Prove, by mathematical induction, or otherwise, that 1*1!+2*2!+3*3!+…+n*n!=(n+1)!-1
To prove the identity 1*1! + 2*2! + 3*3! + ... + n*n! = (n+1)! - 1 using mathematical induction, we need to follow these steps:
Step 1: Base case
First, we need to prove that the identity holds for the smallest possible value of n. Let's take n = 1 and substitute it into the equation:
1*1! = (1+1)! - 1
1 = 2! - 1
1 = 2 - 1
1 = 1
As the equation holds true for n = 1, we have established the base case.
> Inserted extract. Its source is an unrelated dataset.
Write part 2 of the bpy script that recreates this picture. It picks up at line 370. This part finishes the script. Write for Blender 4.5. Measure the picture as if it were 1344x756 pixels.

Step 2: Inductive hypothesis
Assume that the equation holds true for some value k. That is, assume 1*1! + 2*2! + 3*3! + ... + k*k! = (k+1)! - 1.
Step 3: Inductive step
We now need to prove that the equation also holds for k+1. Let's consider:
1*1! + 2*2! + 3*3! + ... + k*k! + (k+1)*(k+1)! = (k+1+1)! - 1
We can rewrite the left-hand side of the equation as:
(k+1)! - 1 + (k+1)*(k+1)! = (k+1)! + (k+1)*(k+1)! - 1
Now, we can factor out (k+1)! from the two terms:
[(k+1)! + (k+1)*(k+1)!] = [(k+1)! * (1 + (k+1))] - 1
Simplifying the right-hand side:
[(k+1)! + (k+1)*(k+1)!] = [(k+1)! * (k+2)] - 1
We can rewrite this as:
[(k+1)! * (k+2)] - 1 = (k+2)! - 1
This shows that the equation holds for k+1, completing the inductive step.
Therefore, by mathematical induction, we have proved that 1*1! + 2*2! + 3*3! + ... + n*n! = (n+1)! - 1.